12th February 2008, 12:40 PM
Hi Chaps
The problem I find is that things get very mixed up. For example, I have never been a supporter of the PAS as I believe that it is not the best way to spend public money. That does not mean I am anti metal detectorists or one of the "old boy network" merely that I believe local archaeological curators may be the best people to decide how to allocate community archaeology funds rather then somebody in London. Instead of having a centralised London based scheme I think it would be far better to allocate each county/region funding which is ring-fenced for projects involving metal detectorists and local communities. I also believe that all information relating to archaeology and the historic environment should be placed on the local SMR or HER because heritage is a community asset. Therefore, I am bound to have a problem with a scheme which does not require locational data as that is key to the usefulness of the data.
Every time I say this sort of thing on-line etc I am instantly attacked for being either anti-MD or short sighted as the PAS is "the best community archaeology project in the country".
Over the last two years my colleagues and I have (without using public funds) organised excavation open days and public talks which have involved over 9,000 local people, including using local metal detectorists (volunteering with a professional unit) to survey a battlefield site in advance of a pipeline to ensure proper mitigation. I stress again "at no cost to the public purse". This is over and above the day to day planning/HER work we do. There ain't no glossy expensive annual report about that despite the fact that it was clearly best practice! If we had a Community Archaeology budget of say 15,000 pounds (while a FLO costs c.30,000 pounds) think what I could achieve. Also before the PAS we used to get metal detectorist coming into the HER (well it was the SMR then) so that we could identify finds and they would tell us where they found them! No problems, no hassle so its not like this wasn't happening before the PAS we just didn't have the PR resources (that PAS wastes on spin which should be spent directly on community archaeology) to show off with.
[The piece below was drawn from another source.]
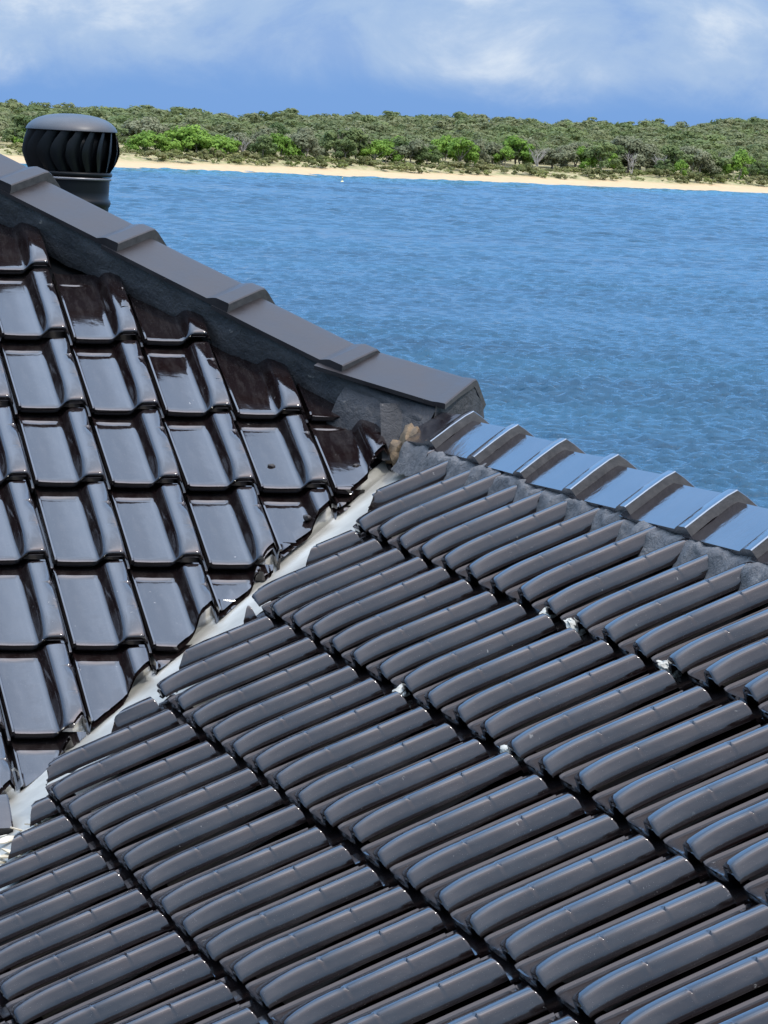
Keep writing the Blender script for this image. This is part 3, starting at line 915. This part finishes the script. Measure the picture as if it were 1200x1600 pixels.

Hope this ain't a rant and I can't wait for the normal barrage of abuse I normally get for disagreeing with a very expensive flawed scheme that requires reviews which make it impossible to say the scheme has failed in order to validate its own existence.
Steven
The problem I find is that things get very mixed up. For example, I have never been a supporter of the PAS as I believe that it is not the best way to spend public money. That does not mean I am anti metal detectorists or one of the "old boy network" merely that I believe local archaeological curators may be the best people to decide how to allocate community archaeology funds rather then somebody in London. Instead of having a centralised London based scheme I think it would be far better to allocate each county/region funding which is ring-fenced for projects involving metal detectorists and local communities. I also believe that all information relating to archaeology and the historic environment should be placed on the local SMR or HER because heritage is a community asset. Therefore, I am bound to have a problem with a scheme which does not require locational data as that is key to the usefulness of the data.
Every time I say this sort of thing on-line etc I am instantly attacked for being either anti-MD or short sighted as the PAS is "the best community archaeology project in the country".
Over the last two years my colleagues and I have (without using public funds) organised excavation open days and public talks which have involved over 9,000 local people, including using local metal detectorists (volunteering with a professional unit) to survey a battlefield site in advance of a pipeline to ensure proper mitigation. I stress again "at no cost to the public purse". This is over and above the day to day planning/HER work we do. There ain't no glossy expensive annual report about that despite the fact that it was clearly best practice! If we had a Community Archaeology budget of say 15,000 pounds (while a FLO costs c.30,000 pounds) think what I could achieve. Also before the PAS we used to get metal detectorist coming into the HER (well it was the SMR then) so that we could identify finds and they would tell us where they found them! No problems, no hassle so its not like this wasn't happening before the PAS we just didn't have the PR resources (that PAS wastes on spin which should be spent directly on community archaeology) to show off with.
Hope this ain't a rant and I can't wait for the normal barrage of abuse I normally get for disagreeing with a very expensive flawed scheme that requires reviews which make it impossible to say the scheme has failed in order to validate its own existence.